(Set exercise) Begin with the first line and repeat exactly through the line containing "g.obj('boardwalk_path', m_plank, None, .008)"; leave every image out.

(Dataset section)
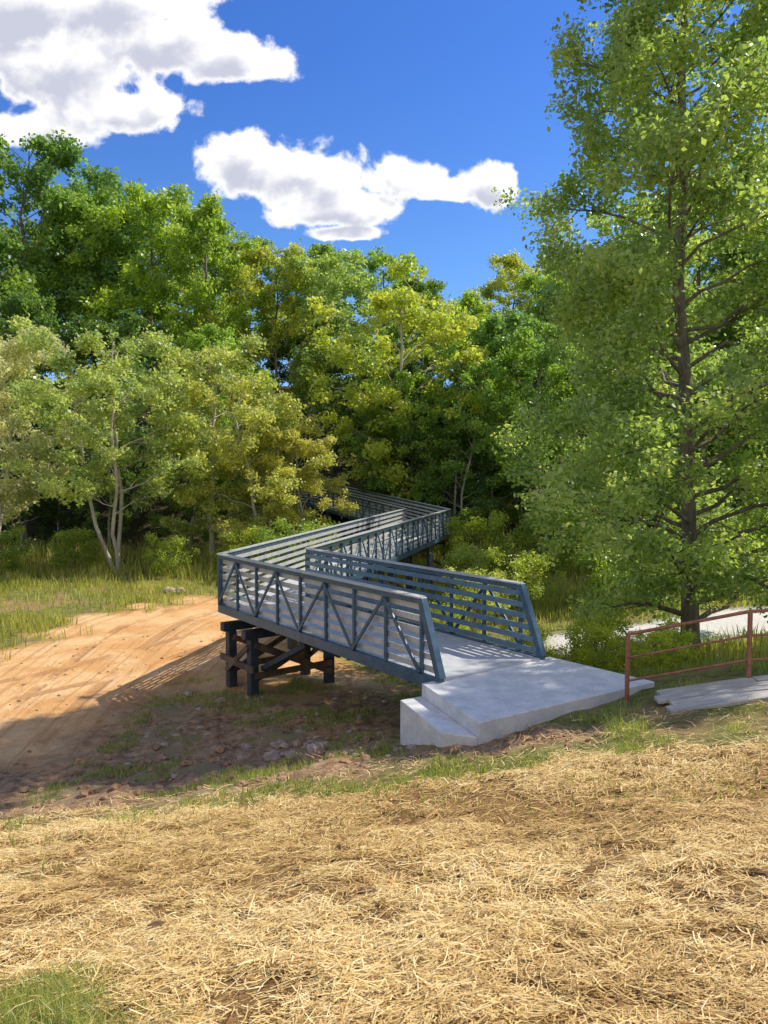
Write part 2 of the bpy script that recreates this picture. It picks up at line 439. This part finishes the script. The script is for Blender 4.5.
# ------------------------------------------------------------ handrail + boards
hr = empty('pipe_handrail', (4.6, 11, 0))
def tube_obj(name, pts, rad, mat, parent, sides=10):
    V, F = tube(pts, rad, sides)
    return add(name, mesh_np(name, V - np.array([4.6, 11, 0]), F, [mat], smooth=True), parent=parent)
posts = [(3.72, 11.15, 1.0), (5.4, 10.8, 1.42), (7.2, 10.4, 1.62)]
for i, (x, y, zt) in enumerate(posts):
    tube_obj('post_%d' % (i + 1), [(x, y, Hs(x, y) - .3), (x, y, zt)], [.035, .035], m_rust, hr)
for k, dz in enumerate((0, -.36, -.72)):
    tube_obj('rail_%d' % (k + 1), [(x, y, zt + dz) for x, y, zt in posts], [.026 if k == 0 else .018] * 3, m_rust, hr)
g = Geo()
for i in range(4):
    yo = 10.12 + i * .232
    xs = [3.95 + .12 * (i % 2), 5.45 + .2 * (i % 3), 7.4, 9.0]
    for a1, b1 in zip(xs[:-1], xs[1:]):
        z_ = lambda q: max(Hs(q, 10.1), Hs(q, 10.5), Hs(q, 10.9)) + .03
        g.beam((a1 + .008, yo - (a1 - 4) * .06, z_(a1)), (b1 - .008, yo - (b1 - 4) * .06, z_(b1)), .222, .06)
g.obj('boardwalk_path', m_plank, None, .008)

# ------------------------------------------------------------ trees
def build_tree(seed, Ht, R, cb, prof, nleaf, leaf, tr, nl=16, rc=.7, rise=.45, lean=0., flat=.55, bark=None, multi=1, subk=1.0, wob=.010, spr=1.0):
    rng = R0(seed); VV = []; FF = []; nv_ = 0
    clumps = []
    def addt(p, r, sd):
        nonlocal nv_
        V, F = tube(p, r, sd); VV.append(V); FF.append(F + nv_); nv_ += len(V)
    for mi in range(multi):
        ph = rng.rand() * 6.28; spread = (.16 * R * spr if multi > 1 else 0)
        k = 10; tz = np.linspace(0, 1, k)
        wx = np.cumsum(rng.randn(k)) * wob * Ht * (tz > 0); wy = np.cumsum(rng.randn(k)) * wob * Ht * (tz > 0)
        tp = np.stack([wx + lean * Ht * tz ** 1.5 + np.cos(ph + mi * 6.28 / multi) * spread * (tz ** .8) * 3,
                       wy + np.sin(ph + mi * 6.28 / multi) * spread * (tz ** .8) * 3, tz * Ht * (1 - .12 * mi)], 1)
        tp[0, 2] = -.5
        tr_ = tr / math.sqrt(multi)
        rad = tr_ * (1 - tz) ** .8 + .02; rad[0] *= 1.35
        addt(tp, rad, 8)
        for i in range(nl // multi):
            rel = ((i + rng.rand() * .7) / (nl // multi)); z = (cb + (0.97 - cb) * rel)
            p0 = np.array([np.interp(z, tz, tp[:, q]) for q in range(3)])
            az = i * 2.4 + rng.rand() * 1.2
            L = R * prof(rel) * rng.uniform(.65, 1.15)
            if L < .4: L = .4
            ri = rise * (.6 + .9 * rel) * rng.uniform(.6, 1.3)
            ss = np.linspace(0, 1, 6)
            bend = rng.randn() * .25
            dirx = np.cos(az + bend * ss); diry = np.sin(az + bend * ss)
            pts = p0 + np.stack([dirx * L * ss, diry * L * ss, L * (ri * 1.5 * ss - ri * .5 * ss ** 2)], 1)
            pts[1:-1] += rng.randn(4, 3) * .03 * L
            r0 = max(.02, np.interp(z, tz, rad) * .30)
            addt(pts, r0 * (1 - ss) ** .9 + .010, 5)
            nsub = max(3, int((3 + L * 1.3) * subk))
            for j in range(nsub):
                sj = rng.uniform(.2, 1)
                q0 = np.array([np.interp(sj, ss, pts[:, q]) for q in range(3)])
                aj = az + rng.choice([-1, 1]) * rng.uniform(.3, 1.3)
                lj = L * rng.uniform(.15, .42) * (1.2 - .5 * sj) + .2
                q1 = q0 + np.array([np.cos(aj) * lj, np.sin(aj) * lj, lj * rng.uniform(-.45, .8)])
                qm = (q0 + q1) / 2 + rng.randn(3) * .06 * lj
                addt(np.array([q0, qm, q1]), np.array([r0 * .3 * (1 - sj * .5) + .008, .012, .006]), 3)
                clumps.append((q1, rng.uniform(.45, 1.2)))
                if rng.rand() < .6: clumps.append((qm, rng.uniform(.4, .8)))
            clumps.append((pts[-1], rng.uniform(.6, 1.1)))
        clumps.append((tp[-1], .7)); clumps.append((tp[-2], .8))
    C = np.array([c[0] for c in clumps]); W = np.array([c[1] for c in clumps])
    cv = rng.rand(len(C))
    pr = W ** 2; pr /= pr.sum()
    ci = rng.choice(len(C), nleaf, p=pr)
    d = rng.randn(nleaf, 3); rr = rng.rand(nleaf) ** .5
    d /= np.linalg.norm(d, axis=1)[:, None]
    off = d * (rr * W[ci] * rc)[:, None] * np.array([1, 1, flat])
    off += rng.randn(nleaf, 3) * .20 * rc
    P = C[ci] + off
    nrm = rng.randn(nleaf, 3) * .8 + np.array([0, 0, .7]) + d * .5; nrm /= np.linalg.norm(nrm, axis=1)[:, None]
    ax = rng.randn(nleaf, 3); ax -= nrm * (ax * nrm).sum(1)[:, None]; ax /= np.linalg.norm(ax, axis=1)[:, None]
    bx = np.cross(nrm, ax)
    ls = leaf * rng.uniform(.6, 1.3, nleaf)[:, None]
    LV = np.stack([P - ax * ls * .5, P + bx * ls * .33 - ax * ls * .05, P + ax * ls * .55 - nrm * ls * .12, P - bx * ls * .33 - ax * ls * .05], 1).reshape(-1, 3)
    LF = np.arange(nleaf * 4).reshape(-1, 4) + nv_
    V = np.concatenate(VV + [LV]); FB = np.concatenate(FF)
    var = np.clip(.05 + .5 * cv[ci] + .45 * rng.rand(nleaf), 0, 1)
    va = np.concatenate([np.zeros(nv_), np.repeat(var, 4)])
    mi_ = np.concatenate([np.zeros(len(FB)), np.ones(len(LF))])
    return mesh_np('tree_mesh_%d' % seed, V, [FB, LF], [bark or m_bark, m_leaf], mi_, {'var': va})
rnd = lambda r: max(.15, math.sin(math.pi * min(1, (.12 + .88 * r)) ** .85) ** .6)
cone = lambda r: max(.12, (1 - r) ** .56) * (1 if r > .08 else .9)
oval = lambda r: max(.2, (1 - abs(2 * r - .85) ** 2.2 / 1.4) ** .8) if r < 1 else .2

big = build_tree(1, 23.0, 5.3, .05, cone, 125000, .145, .21, 100, .54, .42, flat=.85, subk=1.35, wob=.004)
o = add('broadleaf_tree', big, (8.4, 20.0, Hs(8.4, 20) - .05)); o.color = (.31, .43, .17, 1)
o = add('broadleaf_tree', big, (14.3, 16.6, Hs(14, 16.6)), rot=2.1, scale=.76); o.color = (.30, .41, .14, 1)

var_tall = [build_tree(10 + i, 18, 4.6 + .4 * (i % 3), .2 + .04 * (i % 3), [rnd, oval, rnd, oval][i], 23000, .27, .2, 34, .68, .5, flat=.7) for i in range(4)]
var_mid = [build_tree(30 + i, 11, 3.7, .16, [rnd, oval, rnd][i], 21000, .19, .13, 26, .54, .5, flat=.65, bark=m_bark_pale, multi=[2, 1, 2][i]) for i in range(3)]
fork = build_tree(71, 12.5, 3.9, .30, rnd, 25000, .19, .17, 30, .58, .6, flat=.65, bark=m_bark_white, multi=3, spr=1.1)
bush_m = [build_tree(50 + i, 2.4, 1.7, .05, rnd, 7000, .115, .03, 14, .42, .7, flat=.8, multi=1) for i in range(2)]

cols = [(.22, .34, .08), (.26, .38, .075), (.36, .45, .09), (.14, .25, .085), (.42, .48, .11), (.28, .39, .16), (.21, .33, .08)]
rng = R0(5)
forest = empty('distant_forest', (0, 60, 0))
def ftree(x, y, h, tall=True, col=None, k=None):
    ms = var_tall if tall else var_mid; base = 18 if tall else 11
    m_ = ms[rng.randint(len(ms)) if k is None else k]
    sc = h / base
    vals = (rng.rand() * 6.28, (sc * rng.uniform(.85, 1.1), sc * rng.uniform(.85, 1.1), sc))
    c = col or cols[rng.randint(len(cols))]; j = rng.uniform(.85, 1.25)
    if abs(x) > .66 * y + 3: return
    o = add('woodland_tree', m_, (x - 0, y - 60, Hs(x, y)), forest, *vals)
    o.color = (c[0] * j, c[1] * j, c[2] * j, 1)
def hh(x): return np.interp(x, [-45, -25, -14, -6, 0, 40], [27, 26, 22, 18.5, 17, 17])
for x in np.arange(-40, 42, 5.4):
    xx = x + rng.uniform(-1.5, 1.5); yy = 52 + rng.uniform(-2.5, 2.5)
    if -9 < xx < 1.5: continue
    ftree(xx, yy, hh(xx) * rng.uniform(.6, .85))
for x in np.arange(-48, 50, 5.6):
    xx = x + rng.uniform(-1.8, 1.8); ftree(xx, 63 + rng.uniform(-3, 3), hh(xx) * rng.uniform(.82, 1.05))
for x in np.arange(-60, 62, 6.5):
    xx = x + rng.uniform(-2, 2); ftree(xx, 77 + rng.uniform(-4, 4), hh(xx) * rng.uniform(.8, 1.02))
dk = (.10, .17, .06)
for x in np.arange(-36, 36, 3.8):
    xx = x + rng.uniform(-1, 1); yy = 47.5 + rng.uniform(-1.5, 2)
    if -8 < xx < 4: continue
    ftree(xx, yy, rng.uniform(5, 9), False, dk if rng.rand() < .5 else None)
for xx, yy in [(-5.5, 66), (-1, 61), (2.5, 55), (1, 52.5)]: ftree(xx, yy, rng.uniform(8, 12), False, dk)
for xx, yy, h in [(9.5, 45, 14), (14, 42, 14), (20, 44, 14), (7, 50, 15), (16.5, 38, 20), (21.5, 38, 21), (28, 42, 18)]: ftree(xx, yy, h)

def ind(name, m_, x, y, sc, col, rot=0):
    o = add(name, m_, (x, y, Hs(x, y)), None, rot, sc); o.color = (*col, 1); return o
ind('young_tree', fork, -13.9, 38.5, 1.0, (.36, .46, .20), .9)
ind('young_tree', var_mid[2], -21.5, 41, 1.2, (.58, .60, .42), 1.9)
ind('young_tree', var_mid[1], -10.0, 42.5, 1.1, (.40, .47, .19), 2.9)
ind('young_tree', var_mid[2], -6.8, 41.5, .95, (.46, .49, .18), 4.0)
ind('young_tree', var_mid[0], -4.2, 42.8, .78, (.54, .53, .18), 5.1)
ind('young_tree', var_mid[1], 1.0, 51, 1.5, (.46, .55, .12), 1.1)
ind('young_tree', var_mid[2], 4.6, 48, .9, (.20, .32, .09), 2.2)

def shrub(x, y, sc, col):
    o = add('shrub', bush_m[rng.randint(2)], (x, y, Hs(x, y) - .1), None, rng.rand() * 6.28, sc); o.color = (col[0] * 2.8, col[1] * 2.7, col[2] * 2.4, 1)
for x, y, sc, c in [(-3.8, 38.0, 1.0, (.08, .12, .03)), (-5.4, 36.5, .9, (.07, .11, .03)), (-7.2, 38, .9, (.1, .13, .03)), (-16, 38, .8, (.09, .13, .03)),
    (-19, 36, .8, (.08, .12, .03)), (-11, 38, .7, (.1, .14, .03)), (-22, 33, .9, (.08, .11, .04)), (3.8, 33, .8, (.13, .17, .05)), (5.5, 29, .8, (.12, .16, .04)),
    (3.4, 27, .7, (.15, .18, .06)), (2.0, 24.5, .5, (.13, .17, .05)), (5.4, 18.2, .5, (.14, .18, .03)), (4.6, 16.0, .42, (.14, .18, .03)), (3.7, 18.6, .45, (.15, .19, .04)), (6.2, 15.6, .35, (.13, .18, .03)), (5.4, 14.6, .3, (.15, .19, .03)),
    (9.5, 29, 1, (.1, .15, .03)), (13, 29.5, 1.1, (.1, .14, .03)), (17, 29, 1.1, (.1, .14, .03)), (5, 39, 1.1, (.12, .16, .03)), (8, 37, 1.2, (.09, .13, .03))]:
    shrub(x, y, sc, c)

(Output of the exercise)
Write part 2 of the bpy script that recreates this picture. It picks up at line 439. This part finishes the script. The script is for Blender 4.5.
# ------------------------------------------------------------ handrail + boards
hr = empty('pipe_handrail', (4.6, 11, 0))
def tube_obj(name, pts, rad, mat, parent, sides=10):
    V, F = tube(pts, rad, sides)
    return add(name, mesh_np(name, V - np.array([4.6, 11, 0]), F, [mat], smooth=True), parent=parent)
posts = [(3.72, 11.15, 1.0), (5.4, 10.8, 1.42), (7.2, 10.4, 1.62)]
for i, (x, y, zt) in enumerate(posts):
    tube_obj('post_%d' % (i + 1), [(x, y, Hs(x, y) - .3), (x, y, zt)], [.035, .035], m_rust, hr)
for k, dz in enumerate((0, -.36, -.72)):
    tube_obj('rail_%d' % (k + 1), [(x, y, zt + dz) for x, y, zt in posts], [.026 if k == 0 else .018] * 3, m_rust, hr)
g = Geo()
for i in range(4):
    yo = 10.12 + i * .232
    xs = [3.95 + .12 * (i % 2), 5.45 + .2 * (i % 3), 7.4, 9.0]
    for a1, b1 in zip(xs[:-1], xs[1:]):
        z_ = lambda q: max(Hs(q, 10.1), Hs(q, 10.5), Hs(q, 10.9)) + .03
        g.beam((a1 + .008, yo - (a1 - 4) * .06, z_(a1)), (b1 - .008, yo - (b1 - 4) * .06, z_(b1)), .222, .06)
g.obj('boardwalk_path', m_plank, None, .008)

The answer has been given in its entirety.